A survey is a set of questions you ask a group of people to find out what they think or prefer. Each person gives one answer, called a vote or response.

Surveys help us make decisions for a group. Asking "What snack should we bring to the party?" and counting responses gives you real data to work with.

Key idea: a survey collects one answer per person, then we count and display the results.

Reading a Bar Chart

A bar chart uses rectangles (bars) to show how many people chose each option. A taller bar means more votes. A shorter bar means fewer votes.

  • The label at the bottom of each bar tells you the choice
  • The length of the bar shows the count
  • Compare bars side by side to find the winner

The Mode (Most Popular)

In math, the most common value in a data set is called the mode. In a survey, the mode is the option with the most votes.

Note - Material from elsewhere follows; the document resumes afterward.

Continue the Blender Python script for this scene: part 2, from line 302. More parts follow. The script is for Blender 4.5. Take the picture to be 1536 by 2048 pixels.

If 8 students chose Summer and only 4 chose Spring, then Summer is the mode. The mode is the winner of the survey.

A data set can have more than one mode if two choices tie for first place.

Turning Data into a Story

Data only becomes useful when you explain what it means. A data story answers three questions:

  • What did we find out? State the winner and the total
  • Why might this be? Give a possible reason for the result
  • What could we do with this? Suggest a decision based on the data

Example: "Summer won with 9 out of 20 votes. Many kids like warm weather and swimming. We could plan a summer-themed class party!"